The volume then pivots to deal with the development of banking in the Crown of Aragon from the end of the 13th century through the establishment of money changers. Finally, the volume summarizes in detail the content of Pieter Stadnitski’s revolutionary 1787 report An Explanatory Message Concerning the Funds, analyzing its arguments with the context of Dutch archival materials including deeds, newspaper reports, and letters, as well as congressional records from American sources.

This new volume presents fascinating new areas of enquiry and analysis for all scholars in the field of economic history, including economists, historians and demographers.

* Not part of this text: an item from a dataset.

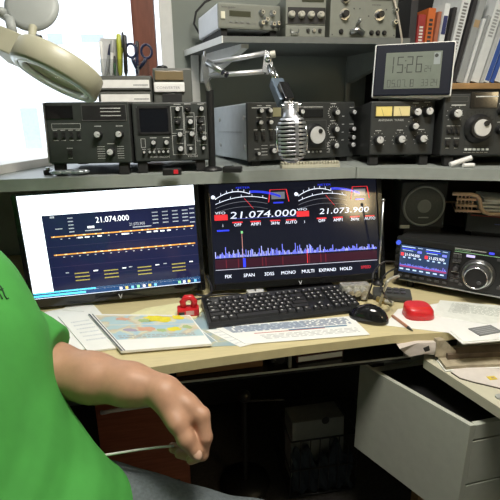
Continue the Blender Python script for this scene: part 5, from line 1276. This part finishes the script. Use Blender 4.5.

Chapter 1. When the Race between Education and Technology Goes Backwards: The Postbellum Decline of White School Attendance in the Southern US; Hoyt Bleakley and Sok Chul Hong

  • Chapter 2. The Parliamentary Subsidy on Knights' Fees and Incomes of 1431: A Study on the Fiscal Administration of an Abortive English Tax Experiment; Alex Brayson
  • Chapter 3. Early Fertility Decline in the United States: Tests of Alternative Hypotheses using New Complete-Count Census Microdata and Enhanced County-Level Data; J. David Hacker, Michael R. Haines, and Matthew Jaremski
  • Chapter 4. Private banking and financial networks in the Crown of Aragon during the 14th century; Albert Reixach Sala
  • Chapter 5. Pieter Stadnitski Sharpens the Axe: A Revolutionary Research Report on American Sovereign Finance, 1787; Peter Theodore Veru

Christopher Hanes has been Professor of Economics at the State University of New York at Binghamton (Binghamton University) since 2003, after teaching at the University of Mississippi and the University of Pennsylvania and serving as an economist at the Federal Reserve Board. His research primarily focuses on American macroeconomic history. His publications have appeared in journals including American Economic Review, Quarterly Journal of Economics, Journal of Money, Credit and Banking, Journal of Economic History, and Explorations in Economic History. He graduated from Yale University and received a Ph.D. in Economics from Harvard University.

Susan Wolcott, Associate Professor of the Economics Department at Binghamton University, primarily works on issues related to the colonial development of India. Her publications include “Why Nations Fail,” from the Journal of Economic History, 1999, and “Strikes in Colonial India,” published in the Industrial and Labour Relations Review in 2008.